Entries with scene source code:

--------------------------------

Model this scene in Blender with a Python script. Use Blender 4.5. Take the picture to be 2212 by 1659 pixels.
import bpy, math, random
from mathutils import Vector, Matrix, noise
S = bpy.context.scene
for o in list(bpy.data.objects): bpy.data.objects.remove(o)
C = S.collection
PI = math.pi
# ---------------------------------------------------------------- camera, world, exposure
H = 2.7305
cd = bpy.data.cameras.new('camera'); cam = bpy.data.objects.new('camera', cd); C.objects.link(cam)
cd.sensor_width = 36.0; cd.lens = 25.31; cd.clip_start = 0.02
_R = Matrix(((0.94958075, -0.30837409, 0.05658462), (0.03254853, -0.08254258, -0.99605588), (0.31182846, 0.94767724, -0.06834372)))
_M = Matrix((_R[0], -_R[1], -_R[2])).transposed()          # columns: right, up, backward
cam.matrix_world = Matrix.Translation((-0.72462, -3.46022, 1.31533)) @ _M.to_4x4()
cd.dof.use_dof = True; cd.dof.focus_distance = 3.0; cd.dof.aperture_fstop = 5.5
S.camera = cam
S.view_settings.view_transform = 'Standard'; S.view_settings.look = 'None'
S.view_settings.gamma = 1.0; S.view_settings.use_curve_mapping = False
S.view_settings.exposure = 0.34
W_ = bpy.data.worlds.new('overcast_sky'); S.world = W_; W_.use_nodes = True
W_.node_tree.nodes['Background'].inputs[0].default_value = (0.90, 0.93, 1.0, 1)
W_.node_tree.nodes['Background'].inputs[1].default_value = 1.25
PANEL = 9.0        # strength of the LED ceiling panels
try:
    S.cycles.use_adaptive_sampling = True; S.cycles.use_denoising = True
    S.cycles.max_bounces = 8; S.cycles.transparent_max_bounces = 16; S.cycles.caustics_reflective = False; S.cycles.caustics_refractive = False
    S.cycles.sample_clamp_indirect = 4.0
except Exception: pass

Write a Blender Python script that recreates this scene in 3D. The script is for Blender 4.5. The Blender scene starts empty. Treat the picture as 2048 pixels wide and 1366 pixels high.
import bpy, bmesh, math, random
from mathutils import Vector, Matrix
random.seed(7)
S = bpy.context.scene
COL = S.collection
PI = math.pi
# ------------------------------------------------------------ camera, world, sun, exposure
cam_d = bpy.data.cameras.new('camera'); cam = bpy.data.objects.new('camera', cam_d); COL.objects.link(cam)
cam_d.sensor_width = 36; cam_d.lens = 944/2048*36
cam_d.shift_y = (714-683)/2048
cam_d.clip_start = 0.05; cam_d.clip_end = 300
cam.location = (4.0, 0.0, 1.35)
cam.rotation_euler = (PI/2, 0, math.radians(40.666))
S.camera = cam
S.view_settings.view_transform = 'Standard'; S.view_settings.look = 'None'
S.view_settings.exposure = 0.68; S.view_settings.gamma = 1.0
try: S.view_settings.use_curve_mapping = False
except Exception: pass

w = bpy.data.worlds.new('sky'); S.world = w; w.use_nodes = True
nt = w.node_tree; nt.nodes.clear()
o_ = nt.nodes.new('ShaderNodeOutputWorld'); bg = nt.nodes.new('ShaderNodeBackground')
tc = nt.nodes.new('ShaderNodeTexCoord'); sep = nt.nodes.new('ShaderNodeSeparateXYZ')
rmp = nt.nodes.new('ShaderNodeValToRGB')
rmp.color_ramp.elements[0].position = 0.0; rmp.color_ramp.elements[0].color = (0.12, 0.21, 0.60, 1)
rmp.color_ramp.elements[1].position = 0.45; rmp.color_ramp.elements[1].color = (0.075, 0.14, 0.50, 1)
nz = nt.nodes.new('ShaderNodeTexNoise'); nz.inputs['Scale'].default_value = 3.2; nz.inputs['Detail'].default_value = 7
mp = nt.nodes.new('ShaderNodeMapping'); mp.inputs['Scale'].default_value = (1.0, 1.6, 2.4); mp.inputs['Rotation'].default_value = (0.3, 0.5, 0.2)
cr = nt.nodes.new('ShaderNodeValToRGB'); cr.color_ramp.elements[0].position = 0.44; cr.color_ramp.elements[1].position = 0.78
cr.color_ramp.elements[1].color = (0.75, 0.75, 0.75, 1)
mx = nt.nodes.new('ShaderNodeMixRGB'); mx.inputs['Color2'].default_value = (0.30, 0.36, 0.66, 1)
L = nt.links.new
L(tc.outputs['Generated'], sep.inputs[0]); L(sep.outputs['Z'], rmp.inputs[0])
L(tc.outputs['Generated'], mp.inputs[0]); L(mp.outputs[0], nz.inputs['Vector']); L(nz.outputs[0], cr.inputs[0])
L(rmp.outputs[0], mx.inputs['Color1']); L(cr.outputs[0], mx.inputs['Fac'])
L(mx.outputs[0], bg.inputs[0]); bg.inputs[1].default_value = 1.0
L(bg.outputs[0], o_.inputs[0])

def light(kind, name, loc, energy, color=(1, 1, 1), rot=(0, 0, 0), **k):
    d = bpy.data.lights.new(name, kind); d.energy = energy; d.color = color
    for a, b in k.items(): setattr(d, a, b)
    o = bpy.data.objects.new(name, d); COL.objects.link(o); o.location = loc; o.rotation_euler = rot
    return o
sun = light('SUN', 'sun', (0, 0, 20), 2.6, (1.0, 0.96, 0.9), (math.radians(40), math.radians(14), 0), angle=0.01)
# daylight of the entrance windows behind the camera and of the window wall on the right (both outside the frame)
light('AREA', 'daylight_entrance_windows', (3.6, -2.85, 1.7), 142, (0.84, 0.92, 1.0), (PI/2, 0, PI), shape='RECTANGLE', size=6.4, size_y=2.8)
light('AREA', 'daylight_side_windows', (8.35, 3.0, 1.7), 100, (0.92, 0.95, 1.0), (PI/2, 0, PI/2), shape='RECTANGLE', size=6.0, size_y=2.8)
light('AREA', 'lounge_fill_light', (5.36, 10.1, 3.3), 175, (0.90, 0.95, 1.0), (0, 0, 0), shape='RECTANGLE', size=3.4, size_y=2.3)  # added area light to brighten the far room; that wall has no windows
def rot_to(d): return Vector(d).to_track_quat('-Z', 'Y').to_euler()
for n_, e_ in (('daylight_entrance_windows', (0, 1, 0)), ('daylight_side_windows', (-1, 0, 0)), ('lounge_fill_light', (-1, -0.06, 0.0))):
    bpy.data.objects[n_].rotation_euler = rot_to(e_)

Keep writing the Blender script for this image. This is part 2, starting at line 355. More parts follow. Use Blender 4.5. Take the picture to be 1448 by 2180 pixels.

--------------------------------

■ The problem
Please restate the records in full, word for word.

■ Output below
Model this scene in Blender with a Python script. Use Blender 4.5. Take the picture to be 2212 by 1659 pixels.
import bpy, math, random
from mathutils import Vector, Matrix, noise
S = bpy.context.scene
for o in list(bpy.data.objects): bpy.data.objects.remove(o)
C = S.collection
PI = math.pi
# ---------------------------------------------------------------- camera, world, exposure
H = 2.7305
cd = bpy.data.cameras.new('camera'); cam = bpy.data.objects.new('camera', cd); C.objects.link(cam)
cd.sensor_width = 36.0; cd.lens = 25.31; cd.clip_start = 0.02
_R = Matrix(((0.94958075, -0.30837409, 0.05658462), (0.03254853, -0.08254258, -0.99605588), (0.31182846, 0.94767724, -0.06834372)))
_M = Matrix((_R[0], -_R[1], -_R[2])).transposed()          # columns: right, up, backward
cam.matrix_world = Matrix.Translation((-0.72462, -3.46022, 1.31533)) @ _M.to_4x4()
cd.dof.use_dof = True; cd.dof.focus_distance = 3.0; cd.dof.aperture_fstop = 5.5
S.camera = cam
S.view_settings.view_transform = 'Standard'; S.view_settings.look = 'None'
S.view_settings.gamma = 1.0; S.view_settings.use_curve_mapping = False
S.view_settings.exposure = 0.34
W_ = bpy.data.worlds.new('overcast_sky'); S.world = W_; W_.use_nodes = True
W_.node_tree.nodes['Background'].inputs[0].default_value = (0.90, 0.93, 1.0, 1)
W_.node_tree.nodes['Background'].inputs[1].default_value = 1.25
PANEL = 9.0        # strength of the LED ceiling panels
try:
    S.cycles.use_adaptive_sampling = True; S.cycles.use_denoising = True
    S.cycles.max_bounces = 8; S.cycles.transparent_max_bounces = 16; S.cycles.caustics_reflective = False; S.cycles.caustics_refractive = False
    S.cycles.sample_clamp_indirect = 4.0
except Exception: pass

Write a Blender Python script that recreates this scene in 3D. The script is for Blender 4.5. The Blender scene starts empty. Treat the picture as 2048 pixels wide and 1366 pixels high.
import bpy, bmesh, math, random
from mathutils import Vector, Matrix
random.seed(7)
S = bpy.context.scene
COL = S.collection
PI = math.pi
# ------------------------------------------------------------ camera, world, sun, exposure
cam_d = bpy.data.cameras.new('camera'); cam = bpy.data.objects.new('camera', cam_d); COL.objects.link(cam)
cam_d.sensor_width = 36; cam_d.lens = 944/2048*36
cam_d.shift_y = (714-683)/2048
cam_d.clip_start = 0.05; cam_d.clip_end = 300
cam.location = (4.0, 0.0, 1.35)
cam.rotation_euler = (PI/2, 0, math.radians(40.666))
S.camera = cam
S.view_settings.view_transform = 'Standard'; S.view_settings.look = 'None'
S.view_settings.exposure = 0.68; S.view_settings.gamma = 1.0
try: S.view_settings.use_curve_mapping = False
except Exception: pass

w = bpy.data.worlds.new('sky'); S.world = w; w.use_nodes = True
nt = w.node_tree; nt.nodes.clear()
o_ = nt.nodes.new('ShaderNodeOutputWorld'); bg = nt.nodes.new('ShaderNodeBackground')
tc = nt.nodes.new('ShaderNodeTexCoord'); sep = nt.nodes.new('ShaderNodeSeparateXYZ')
rmp = nt.nodes.new('ShaderNodeValToRGB')
rmp.color_ramp.elements[0].position = 0.0; rmp.color_ramp.elements[0].color = (0.12, 0.21, 0.60, 1)
rmp.color_ramp.elements[1].position = 0.45; rmp.color_ramp.elements[1].color = (0.075, 0.14, 0.50, 1)
nz = nt.nodes.new('ShaderNodeTexNoise'); nz.inputs['Scale'].default_value = 3.2; nz.inputs['Detail'].default_value = 7
mp = nt.nodes.new('ShaderNodeMapping'); mp.inputs['Scale'].default_value = (1.0, 1.6, 2.4); mp.inputs['Rotation'].default_value = (0.3, 0.5, 0.2)
cr = nt.nodes.new('ShaderNodeValToRGB'); cr.color_ramp.elements[0].position = 0.44; cr.color_ramp.elements[1].position = 0.78
cr.color_ramp.elements[1].color = (0.75, 0.75, 0.75, 1)
mx = nt.nodes.new('ShaderNodeMixRGB'); mx.inputs['Color2'].default_value = (0.30, 0.36, 0.66, 1)
L = nt.links.new
L(tc.outputs['Generated'], sep.inputs[0]); L(sep.outputs['Z'], rmp.inputs[0])
L(tc.outputs['Generated'], mp.inputs[0]); L(mp.outputs[0], nz.inputs['Vector']); L(nz.outputs[0], cr.inputs[0])
L(rmp.outputs[0], mx.inputs['Color1']); L(cr.outputs[0], mx.inputs['Fac'])
L(mx.outputs[0], bg.inputs[0]); bg.inputs[1].default_value = 1.0
L(bg.outputs[0], o_.inputs[0])

def light(kind, name, loc, energy, color=(1, 1, 1), rot=(0, 0, 0), **k):
    d = bpy.data.lights.new(name, kind); d.energy = energy; d.color = color
    for a, b in k.items(): setattr(d, a, b)
    o = bpy.data.objects.new(name, d); COL.objects.link(o); o.location = loc; o.rotation_euler = rot
    return o
sun = light('SUN', 'sun', (0, 0, 20), 2.6, (1.0, 0.96, 0.9), (math.radians(40), math.radians(14), 0), angle=0.01)
# daylight of the entrance windows behind the camera and of the window wall on the right (both outside the frame)
light('AREA', 'daylight_entrance_windows', (3.6, -2.85, 1.7), 142, (0.84, 0.92, 1.0), (PI/2, 0, PI), shape='RECTANGLE', size=6.4, size_y=2.8)
light('AREA', 'daylight_side_windows', (8.35, 3.0, 1.7), 100, (0.92, 0.95, 1.0), (PI/2, 0, PI/2), shape='RECTANGLE', size=6.0, size_y=2.8)
light('AREA', 'lounge_fill_light', (5.36, 10.1, 3.3), 175, (0.90, 0.95, 1.0), (0, 0, 0), shape='RECTANGLE', size=3.4, size_y=2.3)  # added area light to brighten the far room; that wall has no windows
def rot_to(d): return Vector(d).to_track_quat('-Z', 'Y').to_euler()
for n_, e_ in (('daylight_entrance_windows', (0, 1, 0)), ('daylight_side_windows', (-1, 0, 0)), ('lounge_fill_light', (-1, -0.06, 0.0))):
    bpy.data.objects[n_].rotation_euler = rot_to(e_)

Keep writing the Blender script for this image. This is part 2, starting at line 355. More parts follow. Use Blender 4.5. Take the picture to be 1448 by 2180 pixels.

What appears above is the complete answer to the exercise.